## WHAT IS NEEDED
Each line that holds the word "picture" should be returned.

*** INFORMATION PROVIDED

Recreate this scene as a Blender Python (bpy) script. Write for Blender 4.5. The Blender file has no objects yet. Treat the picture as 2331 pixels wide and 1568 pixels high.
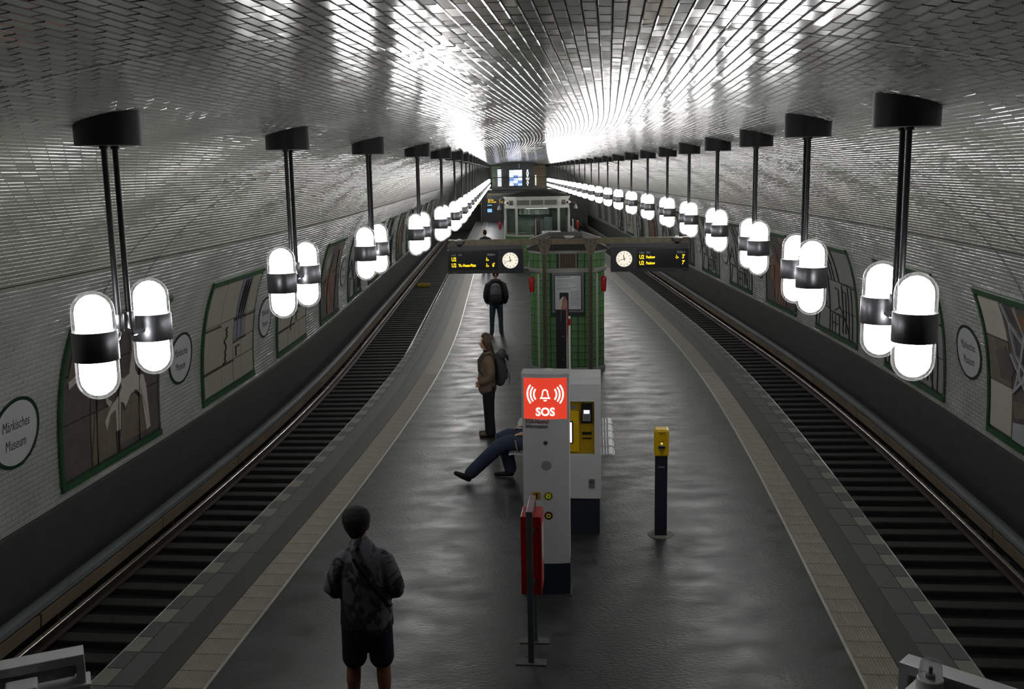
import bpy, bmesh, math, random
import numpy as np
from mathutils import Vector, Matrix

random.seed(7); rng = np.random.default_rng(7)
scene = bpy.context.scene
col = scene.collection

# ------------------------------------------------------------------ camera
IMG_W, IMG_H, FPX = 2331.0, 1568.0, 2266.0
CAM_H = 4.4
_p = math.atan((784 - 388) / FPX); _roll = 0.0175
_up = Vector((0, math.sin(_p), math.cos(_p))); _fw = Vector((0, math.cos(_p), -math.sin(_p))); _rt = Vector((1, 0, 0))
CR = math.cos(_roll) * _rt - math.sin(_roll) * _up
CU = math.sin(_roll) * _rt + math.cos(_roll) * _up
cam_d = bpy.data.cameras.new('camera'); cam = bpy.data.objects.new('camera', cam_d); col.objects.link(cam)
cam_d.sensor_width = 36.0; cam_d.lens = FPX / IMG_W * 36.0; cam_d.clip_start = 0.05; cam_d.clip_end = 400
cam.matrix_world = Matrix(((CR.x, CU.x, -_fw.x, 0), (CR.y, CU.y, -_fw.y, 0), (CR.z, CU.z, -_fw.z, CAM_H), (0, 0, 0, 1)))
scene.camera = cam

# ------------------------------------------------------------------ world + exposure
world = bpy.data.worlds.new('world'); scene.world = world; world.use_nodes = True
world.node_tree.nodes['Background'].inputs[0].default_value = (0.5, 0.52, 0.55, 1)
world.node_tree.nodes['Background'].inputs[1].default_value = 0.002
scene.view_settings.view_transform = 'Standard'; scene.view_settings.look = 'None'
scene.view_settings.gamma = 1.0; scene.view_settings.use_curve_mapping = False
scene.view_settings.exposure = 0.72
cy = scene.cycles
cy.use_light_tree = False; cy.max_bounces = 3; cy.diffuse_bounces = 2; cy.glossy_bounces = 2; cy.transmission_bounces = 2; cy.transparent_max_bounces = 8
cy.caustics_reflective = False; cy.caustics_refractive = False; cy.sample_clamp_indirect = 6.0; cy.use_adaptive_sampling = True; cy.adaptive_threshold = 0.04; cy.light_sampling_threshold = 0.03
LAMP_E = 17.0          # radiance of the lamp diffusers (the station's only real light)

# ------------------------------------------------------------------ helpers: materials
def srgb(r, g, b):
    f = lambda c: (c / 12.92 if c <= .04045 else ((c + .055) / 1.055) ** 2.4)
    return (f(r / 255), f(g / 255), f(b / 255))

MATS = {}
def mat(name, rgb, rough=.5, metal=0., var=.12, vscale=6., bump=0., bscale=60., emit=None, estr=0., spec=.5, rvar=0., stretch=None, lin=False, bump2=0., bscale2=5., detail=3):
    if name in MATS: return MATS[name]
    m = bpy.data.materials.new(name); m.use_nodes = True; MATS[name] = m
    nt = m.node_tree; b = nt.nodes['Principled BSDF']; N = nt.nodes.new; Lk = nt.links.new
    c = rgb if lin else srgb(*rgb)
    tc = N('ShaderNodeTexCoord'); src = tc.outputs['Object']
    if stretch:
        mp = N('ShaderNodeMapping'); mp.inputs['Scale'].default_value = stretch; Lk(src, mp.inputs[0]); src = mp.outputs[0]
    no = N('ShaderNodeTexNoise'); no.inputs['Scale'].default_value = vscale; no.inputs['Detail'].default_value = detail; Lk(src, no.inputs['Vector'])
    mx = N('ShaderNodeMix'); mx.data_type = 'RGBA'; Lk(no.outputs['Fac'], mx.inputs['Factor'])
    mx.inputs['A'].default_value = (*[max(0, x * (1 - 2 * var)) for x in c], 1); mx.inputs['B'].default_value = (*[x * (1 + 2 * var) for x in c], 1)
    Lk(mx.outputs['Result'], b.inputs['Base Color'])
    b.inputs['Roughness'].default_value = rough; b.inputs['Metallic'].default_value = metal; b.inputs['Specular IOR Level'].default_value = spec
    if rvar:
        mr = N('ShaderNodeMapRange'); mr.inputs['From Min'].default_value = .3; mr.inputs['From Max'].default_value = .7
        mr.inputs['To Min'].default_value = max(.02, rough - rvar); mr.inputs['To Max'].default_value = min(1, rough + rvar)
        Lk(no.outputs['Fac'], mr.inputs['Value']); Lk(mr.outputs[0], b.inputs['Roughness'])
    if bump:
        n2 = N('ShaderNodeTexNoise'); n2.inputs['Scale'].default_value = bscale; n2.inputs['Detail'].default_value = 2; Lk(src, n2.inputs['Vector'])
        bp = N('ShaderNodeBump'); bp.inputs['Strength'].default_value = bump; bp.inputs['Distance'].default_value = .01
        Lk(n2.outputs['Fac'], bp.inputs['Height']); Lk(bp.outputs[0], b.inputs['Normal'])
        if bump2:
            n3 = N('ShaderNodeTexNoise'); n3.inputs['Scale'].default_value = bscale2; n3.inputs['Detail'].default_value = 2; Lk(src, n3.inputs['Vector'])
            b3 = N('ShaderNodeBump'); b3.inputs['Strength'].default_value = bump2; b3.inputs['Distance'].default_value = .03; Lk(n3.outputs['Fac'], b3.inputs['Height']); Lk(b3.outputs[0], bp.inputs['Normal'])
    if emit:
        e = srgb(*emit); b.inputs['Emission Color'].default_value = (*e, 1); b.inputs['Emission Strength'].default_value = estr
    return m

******
*** INFORMATION PROVIDED

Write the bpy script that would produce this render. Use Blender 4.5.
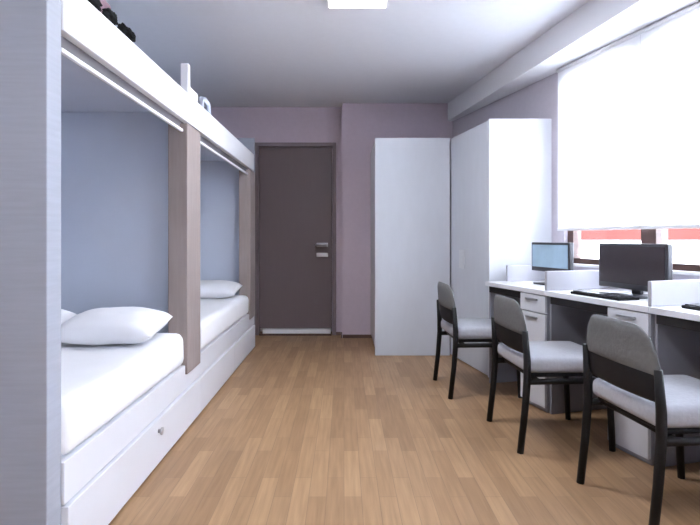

******
*** INFORMATION PROVIDED

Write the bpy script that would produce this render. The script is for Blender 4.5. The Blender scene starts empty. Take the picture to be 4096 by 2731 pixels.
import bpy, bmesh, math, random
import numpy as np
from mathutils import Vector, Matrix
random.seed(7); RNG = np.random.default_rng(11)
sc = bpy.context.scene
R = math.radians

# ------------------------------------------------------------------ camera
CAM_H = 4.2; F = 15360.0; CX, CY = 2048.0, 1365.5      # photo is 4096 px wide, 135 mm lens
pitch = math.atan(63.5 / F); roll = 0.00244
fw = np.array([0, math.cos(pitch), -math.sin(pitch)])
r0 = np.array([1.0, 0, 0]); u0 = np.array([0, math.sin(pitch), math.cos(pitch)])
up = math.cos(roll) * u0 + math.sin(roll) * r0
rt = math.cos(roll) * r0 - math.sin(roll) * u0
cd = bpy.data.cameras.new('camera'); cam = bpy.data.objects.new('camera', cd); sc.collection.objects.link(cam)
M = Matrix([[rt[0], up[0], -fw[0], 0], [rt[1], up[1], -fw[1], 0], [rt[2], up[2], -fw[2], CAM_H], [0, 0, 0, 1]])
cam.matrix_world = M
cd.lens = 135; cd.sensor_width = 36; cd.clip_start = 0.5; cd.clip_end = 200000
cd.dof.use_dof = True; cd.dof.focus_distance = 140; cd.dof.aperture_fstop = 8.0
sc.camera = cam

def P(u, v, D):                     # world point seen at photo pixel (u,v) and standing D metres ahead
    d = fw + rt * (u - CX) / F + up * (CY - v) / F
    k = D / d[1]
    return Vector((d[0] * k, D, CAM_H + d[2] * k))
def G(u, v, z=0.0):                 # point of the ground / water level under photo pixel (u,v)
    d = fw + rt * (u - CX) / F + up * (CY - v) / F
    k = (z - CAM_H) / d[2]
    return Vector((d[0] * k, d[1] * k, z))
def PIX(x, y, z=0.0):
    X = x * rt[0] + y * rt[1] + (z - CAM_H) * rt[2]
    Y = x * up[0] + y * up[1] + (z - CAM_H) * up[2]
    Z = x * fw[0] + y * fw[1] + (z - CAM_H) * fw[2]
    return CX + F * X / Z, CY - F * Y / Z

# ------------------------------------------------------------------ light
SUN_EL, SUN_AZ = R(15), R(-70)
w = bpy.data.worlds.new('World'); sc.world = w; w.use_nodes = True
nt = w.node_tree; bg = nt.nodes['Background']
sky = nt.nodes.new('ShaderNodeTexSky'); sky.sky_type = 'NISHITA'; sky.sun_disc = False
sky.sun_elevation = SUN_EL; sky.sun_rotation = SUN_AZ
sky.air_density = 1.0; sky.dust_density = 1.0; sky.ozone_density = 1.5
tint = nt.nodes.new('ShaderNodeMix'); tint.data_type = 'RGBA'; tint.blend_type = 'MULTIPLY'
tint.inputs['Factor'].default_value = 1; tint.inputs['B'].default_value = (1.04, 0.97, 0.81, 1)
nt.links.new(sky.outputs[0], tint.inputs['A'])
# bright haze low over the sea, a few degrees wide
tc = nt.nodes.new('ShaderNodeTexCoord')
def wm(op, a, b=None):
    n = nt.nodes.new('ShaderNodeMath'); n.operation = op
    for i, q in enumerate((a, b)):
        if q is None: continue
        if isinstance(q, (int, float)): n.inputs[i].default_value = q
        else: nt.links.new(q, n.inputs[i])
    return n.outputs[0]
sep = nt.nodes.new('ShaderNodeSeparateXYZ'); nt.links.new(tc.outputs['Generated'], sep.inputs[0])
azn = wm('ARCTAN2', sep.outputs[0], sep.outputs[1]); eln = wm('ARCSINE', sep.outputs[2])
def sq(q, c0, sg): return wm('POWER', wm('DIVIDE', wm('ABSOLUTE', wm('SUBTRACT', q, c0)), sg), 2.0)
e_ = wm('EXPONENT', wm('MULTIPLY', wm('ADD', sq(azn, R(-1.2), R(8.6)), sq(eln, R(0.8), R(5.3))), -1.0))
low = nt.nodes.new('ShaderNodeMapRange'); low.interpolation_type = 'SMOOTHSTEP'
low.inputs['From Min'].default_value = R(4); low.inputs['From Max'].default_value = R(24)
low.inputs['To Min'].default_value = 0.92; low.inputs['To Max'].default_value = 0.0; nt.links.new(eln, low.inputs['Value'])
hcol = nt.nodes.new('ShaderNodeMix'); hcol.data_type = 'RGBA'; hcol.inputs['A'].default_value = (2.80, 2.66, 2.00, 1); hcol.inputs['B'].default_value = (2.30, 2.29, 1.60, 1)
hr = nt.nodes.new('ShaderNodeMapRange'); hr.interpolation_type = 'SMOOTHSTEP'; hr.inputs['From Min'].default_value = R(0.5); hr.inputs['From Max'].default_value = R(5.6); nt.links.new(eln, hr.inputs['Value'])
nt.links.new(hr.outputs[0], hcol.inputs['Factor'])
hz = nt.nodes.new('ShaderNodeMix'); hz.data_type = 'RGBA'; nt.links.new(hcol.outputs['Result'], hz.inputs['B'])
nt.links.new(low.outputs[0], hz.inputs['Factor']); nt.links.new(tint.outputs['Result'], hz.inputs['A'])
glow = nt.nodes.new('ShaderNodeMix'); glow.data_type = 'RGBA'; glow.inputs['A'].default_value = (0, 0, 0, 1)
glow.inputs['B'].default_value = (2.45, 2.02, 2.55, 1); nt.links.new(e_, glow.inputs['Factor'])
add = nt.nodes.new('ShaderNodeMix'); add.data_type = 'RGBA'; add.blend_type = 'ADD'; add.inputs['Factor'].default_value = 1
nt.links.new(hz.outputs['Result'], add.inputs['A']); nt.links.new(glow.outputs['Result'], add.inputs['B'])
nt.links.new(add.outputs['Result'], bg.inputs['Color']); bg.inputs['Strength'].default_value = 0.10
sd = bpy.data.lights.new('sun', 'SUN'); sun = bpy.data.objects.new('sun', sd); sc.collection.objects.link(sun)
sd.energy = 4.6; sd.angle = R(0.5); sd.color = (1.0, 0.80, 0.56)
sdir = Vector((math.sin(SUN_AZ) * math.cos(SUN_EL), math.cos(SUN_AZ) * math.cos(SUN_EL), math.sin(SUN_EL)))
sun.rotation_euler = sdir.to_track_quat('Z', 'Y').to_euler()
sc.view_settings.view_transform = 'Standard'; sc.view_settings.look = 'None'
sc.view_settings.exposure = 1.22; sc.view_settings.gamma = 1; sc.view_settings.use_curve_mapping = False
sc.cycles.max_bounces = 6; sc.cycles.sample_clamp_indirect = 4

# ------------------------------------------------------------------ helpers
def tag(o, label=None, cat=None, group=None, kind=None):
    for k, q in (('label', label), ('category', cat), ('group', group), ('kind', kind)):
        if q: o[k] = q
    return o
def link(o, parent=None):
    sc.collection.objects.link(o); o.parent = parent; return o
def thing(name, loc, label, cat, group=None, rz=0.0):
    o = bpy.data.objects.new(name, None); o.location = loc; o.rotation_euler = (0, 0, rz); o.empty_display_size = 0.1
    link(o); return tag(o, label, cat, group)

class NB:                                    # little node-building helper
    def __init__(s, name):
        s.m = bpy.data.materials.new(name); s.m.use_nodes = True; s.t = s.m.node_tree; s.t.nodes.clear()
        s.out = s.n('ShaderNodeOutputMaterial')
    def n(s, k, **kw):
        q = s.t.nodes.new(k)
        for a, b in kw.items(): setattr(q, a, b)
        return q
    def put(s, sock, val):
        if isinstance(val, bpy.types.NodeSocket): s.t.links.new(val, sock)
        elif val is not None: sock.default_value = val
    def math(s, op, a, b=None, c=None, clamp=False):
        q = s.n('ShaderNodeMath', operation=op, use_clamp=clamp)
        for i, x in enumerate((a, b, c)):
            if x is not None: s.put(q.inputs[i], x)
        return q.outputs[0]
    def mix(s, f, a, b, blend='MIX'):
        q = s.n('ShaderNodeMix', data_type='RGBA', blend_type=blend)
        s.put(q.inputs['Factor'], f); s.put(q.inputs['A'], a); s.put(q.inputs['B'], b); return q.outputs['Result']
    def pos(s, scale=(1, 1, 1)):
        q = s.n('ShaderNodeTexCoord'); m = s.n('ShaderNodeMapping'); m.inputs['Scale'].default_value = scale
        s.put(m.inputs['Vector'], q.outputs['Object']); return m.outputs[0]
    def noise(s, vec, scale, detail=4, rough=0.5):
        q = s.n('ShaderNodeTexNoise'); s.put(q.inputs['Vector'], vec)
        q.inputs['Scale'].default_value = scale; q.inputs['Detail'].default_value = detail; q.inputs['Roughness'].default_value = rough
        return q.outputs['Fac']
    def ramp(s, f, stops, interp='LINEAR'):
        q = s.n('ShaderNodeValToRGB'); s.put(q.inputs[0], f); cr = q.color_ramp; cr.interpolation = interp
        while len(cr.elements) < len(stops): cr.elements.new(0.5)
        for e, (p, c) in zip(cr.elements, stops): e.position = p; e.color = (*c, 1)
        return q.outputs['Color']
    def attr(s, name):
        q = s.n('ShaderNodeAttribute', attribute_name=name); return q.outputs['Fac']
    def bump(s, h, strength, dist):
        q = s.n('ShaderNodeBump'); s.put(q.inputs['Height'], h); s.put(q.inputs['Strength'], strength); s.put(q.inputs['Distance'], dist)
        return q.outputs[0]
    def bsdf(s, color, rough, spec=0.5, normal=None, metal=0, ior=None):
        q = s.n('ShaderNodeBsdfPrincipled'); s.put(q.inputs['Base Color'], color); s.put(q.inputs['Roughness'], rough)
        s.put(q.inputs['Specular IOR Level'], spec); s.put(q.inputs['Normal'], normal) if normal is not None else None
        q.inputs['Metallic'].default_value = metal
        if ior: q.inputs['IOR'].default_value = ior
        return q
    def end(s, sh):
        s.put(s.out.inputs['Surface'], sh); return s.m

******

## ANSWER FOR THE TASK
Recreate this scene as a Blender Python (bpy) script. Write for Blender 4.5. The Blender file has no objects yet. Treat the picture as 2331 pixels wide and 1568 pixels high.
Write the bpy script that would produce this render. The script is for Blender 4.5. The Blender scene starts empty. Take the picture to be 4096 by 2731 pixels.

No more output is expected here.